Needs to win back customers

Aside from the dividend, RBC also raised concerns over the lack of growth across the business and it remains “unconvinced” that areas such as Connected Home or Distributed Energy and Power will ever be significant earners for the group.

“In order to become more positive on CNA we believe the company must address the significant customer losses it is currently experiencing in its retail supply business,” said analysts.

“We also need further evidence of strong growth in new markets such as Connected Homes and Distributed Energy and Power, both of which appear set to miss management revenue targets.”

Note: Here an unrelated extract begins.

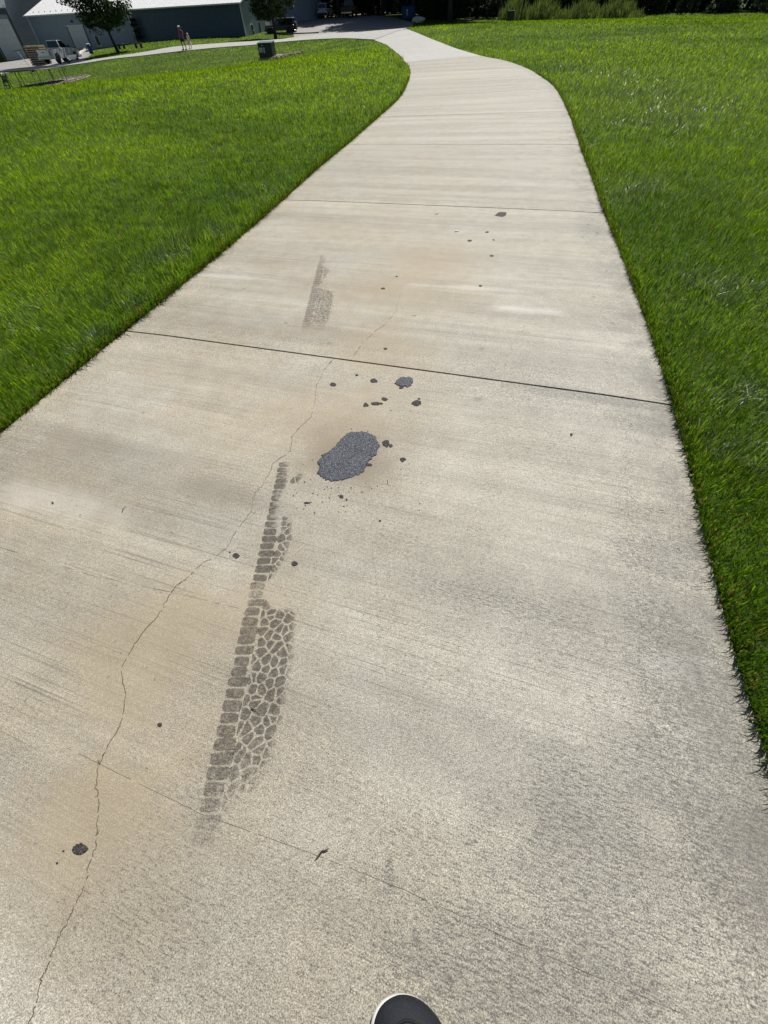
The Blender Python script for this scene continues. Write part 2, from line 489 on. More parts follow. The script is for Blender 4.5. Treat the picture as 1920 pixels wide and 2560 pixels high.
def loft(name, A, B, n, mat, dz=.02, kind='structure', thick=.12, parent=None):
    """a sheet between two polylines, draped over the ground"""
    me = bpy.data.meshes.new(name)
    m = len(A)
    vs, uvs = [], []
    acc = 0
    for i in range(m):
        if i: acc += (A[i] - A[i - 1]).length
        for k in range(n + 1):
            p = A[i].lerp(B[i], k / n)
            vs.append((p.x, p.y, tz(p.x, p.y) + dz))
            uvs.append((acc, (A[i] - B[i]).length * (k / n)))
    fs = []
    for i in range(m - 1):
        for k in range(n):
            a = i * (n + 1) + k
            fs.append((a, a + n + 1, a + n + 2, a + 1))
    # skirt
    b = len(vs)
    rim = [i * (n + 1) for i in range(m)] + [(m - 1) * (n + 1) + k for k in range(1, n + 1)] + [i * (n + 1) + n for i in range(m - 2, -1, -1)] + [k for k in range(n - 1, 0, -1)]
    for i in rim:
        vs.append((vs[i][0], vs[i][1], vs[i][2] - thick)); uvs.append(uvs[i])
    for i in range(len(rim)):
        j = (i + 1) % len(rim)
        fs.append((rim[i], rim[j], b + j, b + i))
    me.from_pydata(vs, [], fs)
    uvl = me.uv_layers.new(name='UVMap')
    for lp in me.loops: uvl.data[lp.index].uv = uvs[lp.vertex_index]
    me.materials.append(mat)
    me.update()
    o = bpy.data.objects.new(name, me); col.objects.link(o)
    if parent: o.parent = parent
    else: o['kind'] = kind
    return o

def polyline(pts, step):
    out = []
    n = len(pts)
    for i in range(n - 1):
        p0, p1, p2, p3 = pts[max(i - 1, 0)], pts[i], pts[i + 1], pts[min(i + 2, n - 1)]
        k = max(1, step)
        for j in range(k):
            t = j / k
            out.append(0.5 * ((2 * p1) + (p2 - p0) * t + (2 * p0 - 5 * p1 + 4 * p2 - p3) * t * t + (3 * p1 - p0 - 3 * p2 + p3) * t ** 3))
    out.append(pts[-1]); return out

# ------------------------------------------------------------------ ground
gx = np.unique(np.concatenate([np.arange(-16, 16.1, 1.0), np.arange(16, 60, 2.5), -np.arange(16, 70, 2.5), np.arange(60, 400, 20), -np.arange(70, 400, 20)]))
gy = np.unique(np.concatenate([np.arange(-14, 30, 1.0), np.arange(30, 130, 2.0), np.arange(130, 500, 18), -np.arange(14, 100, 12)]))
GX, GY = np.meshgrid(gx, gy)
GZ = ter(GX, GY) - 0.035
nx, ny = len(gx), len(gy)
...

Looks expensive versus peers

RBC has slashed its earnings estimates for the next three years by around 20%, which means shares now look “relatively expensive”, even though they have fallen by more than 10% since last summer.

“Based on our new estimates CNA is trading on a 2019E P/E of ~12.5x, which looks expensive versus a similar multiple for SSE’s higher quality asset mix and only ~1x lower than the safer & predictable UK regulated names.

“Given the lack of growth (5yr EPS CAGR 17A-22E of 0.6%) this seems a relatively rich multiple, and CNA is trading at a 10-15% P/E premium to other ‘challenged’ UK retailers such as M&S, Kingfisher and Next.”

Centrica shares were down 2.3% on Wednesday morning to 137.4, just above RBC’s new target price of 130p (cut from 185p).